Следующая проблема, которая обсуждается в статье, это проблема самоидентификации, когда речь идет об отличии данного субъекта от других субъектов. Обычно считается, что сам субъект относительно своих мыслей не ошибается. Но автор, тем не менее, возвращается к теме намерений и формулирует три условия, при которых субъект может впасть в ошибку: (1) намерения других могут быть восприняты непосредственно; (2) наше первичное осознание намерений - своих и чужих - это осознание «чистое», то есть без осознания принадлежности этого намерения кому-либо (naked intentions); (3) механизм, обеспечивающий идентификацию намерения, не приводит к прямому и безошибочному осознанию авторства.

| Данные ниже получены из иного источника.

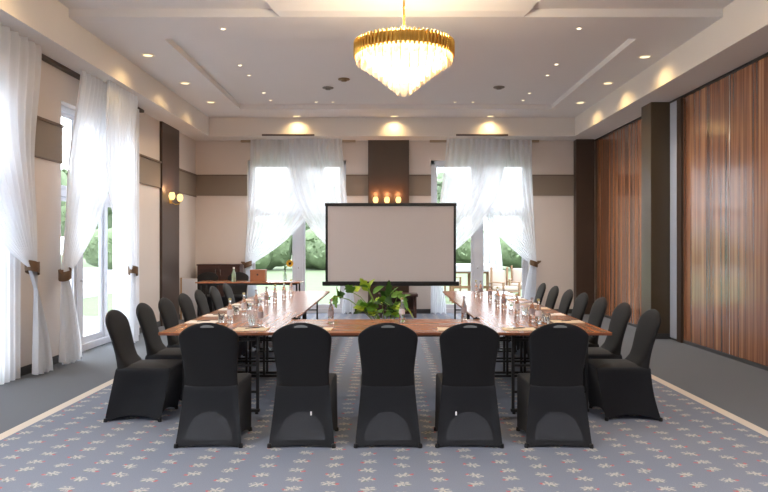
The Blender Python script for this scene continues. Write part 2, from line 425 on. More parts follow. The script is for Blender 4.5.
# windows / french doors.  local frame: s along the wall, z up, d outwards
def french(n, s0, s1, put, mull, zt_=2.28):
    o = empty('window_%d' % n, put((s0+s1)/2, 0, 0)); struct(o, 'tall white framed glazed double door'); base_inv = Vector(o.location)
    def bx(name, a, b, z0, z1, d0, d1, m, par=o):
        P, Q = Vector(put(a, z0, d0)), Vector(put(b, z1, d1))
        q = MB(); q.bbox(min(P.x,Q.x), max(P.x,Q.x), min(P.y,Q.y), max(P.y,Q.y), min(P.z,Q.z), max(P.z,Q.z), .006, 1)
        r = q.build(name, m, par); r.matrix_parent_inverse = Matrix.Translation(-base_inv); return r
    D0, D1 = .12, .19
    for a, b in ((s0, s0+.09), (s1-.09, s1)): bx('frame', a, b, 0, ZO, D0, D1, M['frame'])
    bx('frame', s0, s1, ZO-.09, ZO, D0, D1, M['frame']); bx('sill', s0, s1, 0, .10, D0-.03, D1, M['frame'])
    bx('transom', s0+.09, s1-.09, zt_-.05, zt_+.05, D0, D1, M['frame'])
    prev = s0+.09
    for (a, b) in list(mull) + [(s1-.09, None)]:
        if b is not None: bx('mullion', a, b, .10, ZO-.09, D0-.01, D1, M['frame'])
        for z0, z1 in ((.10, zt_-.05), (zt_+.05, ZO-.09)):
            w_ = .055
            for c0, c1, e0, e1 in ((prev, prev+w_, z0, z1), (a-w_, a, z0, z1), (prev+w_, a-w_, z0, z0+w_+(.04 if z0 < 1 else 0)), (prev+w_, a-w_, z1-w_, z1)):
                bx('sash', c0, c1, e0, e1, D0+.015, D1-.01, M['frame'])
            bx('pane', prev+w_, a-w_, z0+w_, z1-w_, D0+.038, D0+.042, M['glass'])
        if b is not None:
            prev = b
    # handle on the meeting stile
    a, b = mull[0]
    bx('handle', (a+b)/2-.012, (a+b)/2+.012, 1.0, 1.03, D0-.05, D0-.01, M['chrome'])
    return o
putL = lambda s_, z, d: (XL-d, s_, z)
putB = lambda s_, z, d: (s_, YB+d, z)
wn_ = 0
for (a, b) in LW:
    wn_ += 1; mid = a+.81
    french(wn_, a, b, putL, [(mid-.09, mid+.09), (a+1.64, a+1.76)], 2.24)
for (a, b), mm in zip(BWs, ((-2.08,-1.90),(1.95,2.12))):
    wn_ += 1; french(wn_, a, b, putB, [mm])

# ------------------------------------------------------------------ curtain rails, curtains
def smoothstep(t): t = max(0, min(1, t)); return t*t*(3-2*t)
def drape(name, put, s_top, s_tie, z_tie, s_bot, d0, n_folds, flip, label, ztop=3.80, tie_w=.07, ph=0, group=None):
    """s_top=(a,b): a = side next to the tie, b = far side.  returns root"""
    root = empty(name, put(s_tie, 0, d0)); inv = Matrix.Translation(-Vector(root.location))
    tag(root, label, 'curtain', group)
    nu, nv1, nv2 = n_folds*8, 34, 18
    def ripple(u, k): return math.sin(2*PI*n_folds*u + ph + 1.3*math.sin(2*PI*u*1.7+ph) + k)
    def up(u, v):
        e = v**1.9 if u > .5 else v**1.9
        p_ = 1.25 + 1.25*u
        ev = v**p_
        a = s_top[0] + (s_top[1]-s_top[0])*u
        sgn = 1 if s_top[1] > s_top[0] else -1
        b = s_tie + sgn*(u-.4)*tie_w*2
        s_ = a + (b-a)*ev
        z = ztop + (z_tie-ztop)*v - .10*math.sin(PI*v)*u
        amp = .032*(1-v) + .018*v
        return put(s_, z, d0 - .05*math.sin(PI*v) + amp*ripple(u, .6*v) + .012*math.sin(9*v+5*u+ph))
    def dn(u, v):
        sgn = 1 if s_top[1] > s_top[0] else -1
        a = s_tie + sgn*(u-.4)*tie_w*2
        b = s_bot[0] + (s_bot[1]-s_bot[0])*u
        e = 1-(1-v)**1.6
        s_ = a + (b-a)*e
        z = z_tie + (.02-z_tie)*v
        z += .05*v*math.sin(3*PI*u+ph)**2
        return put(s_, z, d0 + (.018+.03*v)*ripple(u, .6+.8*v))
    m1 = MB(); m1.grid(up, nu, nv1); m1.grid(dn, nu, nv2)
    cl = m1.build('sheer_panel', M['curtain'], root, smooth=180); cl.matrix_parent_inverse = inv
    # heading tape
    t = MB(); t.grid(lambda u, v: put(s_top[0]+(s_top[1]-s_top[0])*u, ztop+.055*v, d0+.032*ripple(u,0)), nu, 1)
    q = t.build('heading_tape', M['curtain'], root, smooth=180); q.matrix_parent_inverse = inv
    # tie band: a wedge ring round the gathered cloth, with a tail to the wall hook
    sgn = 1 if s_top[1] > s_top[0] else -1
    t = MB(); rings = []
    for i in range(4):
        zz = z_tie + (-.06, -.03, .03, .06)[i]; r1 = tie_w*(1.15, 1.3, 1.3, 1.15)[i]; r2 = .075
        rings.append([put(s_tie + sgn*.2*tie_w + r1*math.cos(2*PI*k/16), zz + sgn*0*k + .35*r1*math.cos(2*PI*k/16)*sgn*-1*-1, d0 + r2*math.sin(2*PI*k/16)) for k in range(16)])
    t.loft(rings, False, False)
    t2 = t.build('tie_band', M['tie'], root, smooth=True); t2.matrix_parent_inverse = inv
    h = MB(); P0 = Vector(put(s_tie - sgn*tie_w*.9, z_tie+.02, d0)); P1 = Vector(put(s_tie - sgn*(tie_w+.07), z_tie+.05, (d0-.0)*.35))
    wv = Vector((0,0,.04))
    h.loft([[P0-wv, P0+wv, P0+wv+Vector((.012,.012,0)), P0-wv+Vector((.012,.012,0))], [P1-wv*.4, P1+wv*.4, P1+wv*.4+Vector((.012,.012,0)), P1-wv*.4+Vector((.012,.012,0))]])
    h2 = h.build('tie_tail', M['tie'], root); h2.matrix_parent_inverse = inv
    return root
pl_ = lambda s_, z, d: (XL+.20+d, s_, z)
pb_ = lambda s_, z, d: (s_, YB-.19-d, z)
def rail(name, x0, x1, y0, y1, label, mm='rail2'):
    m_ = MB(); m_.box(x0, x1, y0, y1, ZS-.045, ZS)
    tag(m_.build('curtain_rail', M[mm]), label, 'curtain rail')
rail('curtain_rail', XL+.01, XL+.085, 4.7, 11.75, 'brown curtain rail under the soffit along the left wall', 'rail')
rail('curtain_rail', -3.25, -.70, YB-.10, YB-.03, 'brown curtain rail above the back window left of the screen')
rail('curtain_rail', .95, 3.38, YB-.10, YB-.03, 'brown curtain rail above the back window right of the screen')
ZT = 3.80
# left wall, window 4 (visible) and window 3 (its far curtain enters the frame)
drape('curtain', pl_, (7.94,5.9), 7.80, 1.27, (7.85,8.20), .02, 13, 1, 'sheer white curtain nearest the camera on the left wall, tied at its far side', ztop=ZT, ph=.4, tie_w=.075)
drape('curtain', pl_, (9.00,10.35), 8.56, 1.16, (8.50,8.95), .02, 11, 1, 'sheer curtain drawn back to the near side of the middle left window', ztop=ZT, ph=1.1, tie_w=.07)
drape('curtain', pl_, (10.72,9.55), 10.54, 1.13, (10.66,10.3), .15, 10, -1, 'sheer curtain tied at the far side of the middle left window', ztop=ZT, ph=2.0, tie_w=.065)
def straight(s0, s1, label, ph):
    root = empty('sheer_curtain', (XL+.09, (s0+s1)/2, 0)); tag(root, label, 'curtain', 'straight sheers under the left curtains')
    nf = (s1-s0)/.11
    m1 = MB(); m1.grid(lambda u, v: (XL+.09+.022*math.sin(2*PI*nf*u+ph+.4*math.sin(3*v)), s0+(s1-s0)*u, .015+3.80*v), int(nf*8), 14)
    q = m1.build('sheer_panel', M['curtain'], root, smooth=180); q.matrix_parent_inverse = Matrix.Translation(-Vector(root.location))
straight(5.4, 7.80, 'straight white sheer hanging behind the tied curtain nearest the camera', .3)
straight(10.45, 11.5, 'straight white sheer at the far side of the middle left window', 1.2)
drape('curtain', pb_, (-3.00,-1.35), -3.08, 1.10, (-3.04,-2.80), .02, 12, 1, 'sheer white curtain tied above the cabinet at the left back window', ztop=ZT, ph=.9)
drape('curtain', pb_, (-.98,-2.20), -.78, 1.15, (-1.0,-.7), .15, 10, -1, 'sheer white curtain just left of the projection screen', ztop=ZT, ph=1.7)
drape('curtain', pb_, (1.30,2.60), 1.02, 1.15, (.95,1.3), .15, 10, 1, 'sheer white curtain partly hidden by the projection screen right edge', ztop=ZT, ph=.2)
drape('curtain', pb_, (3.19,1.85), 3.25, 1.12, (3.28,3.0), .02, 12, -1, 'sheer white curtain tied right at the right back window', ztop=ZT, ph=2.6)

# ------------------------------------------------------------------ chairs
def make_chair():
    root = empty('banquet_chair'); tag(root, 'x', 'chair')
    Fm = M['fabric']
    # skirt: stretch cover pulled from the seat to the four feet
    bc = [Vector((-.250,-.095,0)), Vector((.250,-.095,0)), Vector((.238,.385,0)), Vector((-.238,.385,0))]
    tcn = [Vector((-.206,-.016,.44)), Vector((.206,-.016,.44)), Vector((.225,.465,.44)), Vector((-.225,.465,.44))]
    arch = [.022, .05, .055, .05]; bow = [.0, .035, .03, .035]
    n = 14; lv = 12; sk = MB(); per = []
    for sidx in range(4):
        for i in range(n):
            t = i/n; a, b = bc[sidx], bc[(sidx+1)%4]; A, B = tcn[sidx], tcn[(sidx+1)%4]
            par = 4*t*(1-t)
            pb = a.lerp(b, t); pt = A.lerp(B, t)
            cen = Vector((0,.14,0)); d = (cen-pb); d.z = 0; mid = (a+b)/2; dn_ = (cen-mid); dn_.z = 0; dn_.normalize()
            pb = pb + dn_*bow[sidx]*par + Vector((0,0,arch[sidx]*par))
            per.append((pb, pt, par, dn_, sidx))
    rings = []
    for j in range(lv+1):
        v = j/lv; R = []
        for pb, pt, par, dn_, si in per:
            q = pb.lerp(pt, v) + dn_*(.018*par*math.sin(PI*v)*(0 if si == 0 else 1))
            if si == 0: q.y += .03*math.sin(PI*v)*.6
            R.append(q)
        rings.append(R)
    top = rings[-1]; cc = Vector((0,.22,0))
    for k1, dz in ((.985,.012),(.95,.021),(.90,.020)):
        rings.append([Vector((cc.x+(q.x-cc.x)*k1, cc.y+(q.y-cc.y)*k1, q.z+dz)) for q in top])
    sk.loft(rings, False, False)
    sk.build('skirt', M['fabric_thin'], root, smooth=70)
    # domed seat, flush with the top of the skirt
    R0 = [(q.x, q.y) for q in rings[-2]]; rr_ = []
    for k1 in (1.0,.9,.75,.55,.3,.08):
        rr_.append([(q[0]*k1, .22+(q[1]-.22)*k1, .461+.022*(1-k1**3)) for q in R0])
    s_ = MB(); s_.loft(rr_, False, True); s_.build('seat', Fm, root, smooth=80)
    # backrest with rounded crown
    prof = [(.36,.19),(.40,.204),(.44,.206),(.47,.203),(.52,.200),(.58,.202),(.65,.209),(.72,.217),(.79,.225),(.815,.227),(.841,.225),(.862,.214),(.88,.197),(.898,.174),(.915,.145),(.928,.116),(.94,.075),(.948,.03)]
    rings = []
    for z, wd in prof:
        t = (z-.42)/.53
        yc = .0 - .055*t - .085*t*t
        tb = .023 if z < .86 else .023*max(.25, (1-((z-.86)/.092)**2)**.5)
        if z < .42: tb = .012
        tf = tb + .085*math.exp(-max(0, z-.46)/.045)
        R = []
        for k in range(40):
            a = 2*PI*k/40; ca, sa = math.cos(a), math.sin(a); e = .42
            X = wd*abs(ca)**e*(1 if ca > 0 else -1); Yo = abs(sa)**.6*(1 if sa > 0 else -1)
            R.append((X, yc + .012 + (tf if Yo > 0 else tb)*Yo, z))
        rings.append(R)
    bk = MB(); bk.loft(rings, True, True); br = bk.build('backrest', Fm, root, smooth=60)
    # light showing through the cover at the grip hole, painted as a grey oval
    def on_back(x, z):
        t = (z-.42)/.53; yc = -.055*t-.085*t*t+.012; tb = .023 if z < .86 else .023*max(.25, (1-((z-.86)/.092)**2)**.5)
        return (x, yc-tb-.0015, z)
    hh = MB(); vs = [on_back(.052*math.cos(2*PI*k/20), .921+.010*math.sin(2*PI*k/20) - .006*math.cos(2*PI*k/20)**2) for k in range(20)]
    vs2 = [(x, y+.006, z) for x, y, z in vs]; hh.loft([vs, vs2]); q = hh.build('grip_opening', M['fabric2'], br); q['label'] = 'grey oval painting the light through the cover at the grip hole'
    # light through the cover stretched between the rear feet, painted as lighter grey
    def rear(x, z):
        az = .022*(1-(x/.25)**2); v = (z-az)/(.44-az)
        return (x, -.095+.079*v+.018*math.sin(PI*v)-.004, z)
    pn = MB(); pn.grid(lambda u, v: rear(.18*(2*u-1), .055+v*.205*max(.02, 1-(2*u-1)**2)**.5), 20, 8)
    q = pn.build('painted_backlight_panel', M['fabric3'], root, smooth=180); q['label'] = 'light through the stretched cover, painted as a paler half-oval low on the back'
    # feet pockets
    for x, y in ((-.243,-.088),(.243,-.088),(.231,.378),(-.231,.378)):
        ft = MB(); ft.lathe([(.001,0),(.016,0),(.018,.006),(.015,.03),(.001,.034)], 12, (x, y, 0)); ft.build('foot', M['black'], root, smooth=True)
    return root
chair0 = make_chair(); used = [False]
def chair(x, y, rz, label, group):
    if not used[0]:
        used[0] = True; chair0.location = (x, y, 0); chair0.rotation_euler = (0,0,rz); chair0['label'] = label; chair0['group'] = group; return chair0
    return dup(chair0, (x, y, 0), rz, label, group)
ords = ['nearest', 'second', 'third', 'fourth', 'fifth', 'sixth', 'farthest']
fr = [(-1.35,.02,'leftmost of five at the front table'),(-.645,.0,'second from left of five at the front table'),
      (.007,.0,'middle of five at the front table'),(.625,-.02,'second from right of five at the front table'),
      (1.30,-.03,'rightmost of five at the front table')]
fc = []
for x, rz, lb in fr: fc.append(chair(x, 5.22, rz, 'black covered chair seen from behind, '+lb, 'chairs along the front table'))
for i, y in enumerate((6.12,6.84,7.50,8.20,8.86,9.60,10.36)):
    chair(-2.345, y, -PI/2+.02*math.sin(i*2), 'black covered banquet chair, %s from the camera in the left row' % (ords[i] if i != 0 else 'first'), 'chairs along the left table')
for i, y in enumerate((6.15,6.88,7.60,8.30,8.96,9.70,10.46)):
    chair(2.29, y, PI/2+.02*math.sin(i*3), 'black covered banquet chair, %s from the camera in the right row' % (ords[i] if i != 0 else 'first'), 'chairs along the right table')
chair(-3.86, 14.55, PI, 'black covered chair behind the left end of the rear side table', 'chairs at the rear side table')
chair(-3.20, 14.55, PI, 'black covered chair behind the green bottle on the rear side table', 'chairs at the rear side table')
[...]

Чтобы вести дальнейший анализ, следует уточнить смысл термина «намерение». В частности, оно может означать как ближайшую цель субъекта, так и его отдаленное мотивирующее желание. Некоторые указывают, что намерения носят скорее обратный характер - обращение к ним позволяет субъекту рационализировать прошедшие события и совершенные действия. Предлагают различать также намерения «до действия», которые могут быть выражены описательно, и намерения «в ходе действия», которые выражаются индексно, ситуативно, обращаясь к сенсо-моторным понятиям. Автор подразумевает именно этот последний вид намерений - прагматическое осмысление действия, доступное осознанию.
Гипотеза, которая защищается в статье, заключается - в противовес картезианскому взгляду на сознание - в том, что различие между намеренным и ненамеренным поведением является внутренним, безусловным, и наше восприятие весьма чувствительно к этому различию.
Эта гипотеза принимает форму философского тезиса, согласно которому когда речь идет о намерении, то не существует никакой пропасти между физическим и ментальным, также как ее нет между восприятием и действием, поэтому намерения доступны прямому восприятию и не нуждаются в опосредующем логическом выводе из наблюдений и концепций.
Проблема самоидентификации возникает, когда воспринятые намерения могут быть отнесены к самому субъекту, так и другим людям. И здесь должна быть выяснена нейробиофизическая база механизма, который это различение выполняет. Здесь проблема принимает различные формы в зависимости от того, идет ли речь о действительно совершенных действиях, или о лишь представленных.
Гипотеза, которую выдвигает автор, помимо ее использования в анализе поведения и реакций, может позволить решить семантическую проблему - каким образом люди приходят к взаимопониманию относительно характера и содержания своего ментального мира, поскольку она стирает пропасть между индивидуальными ментальными состояниями.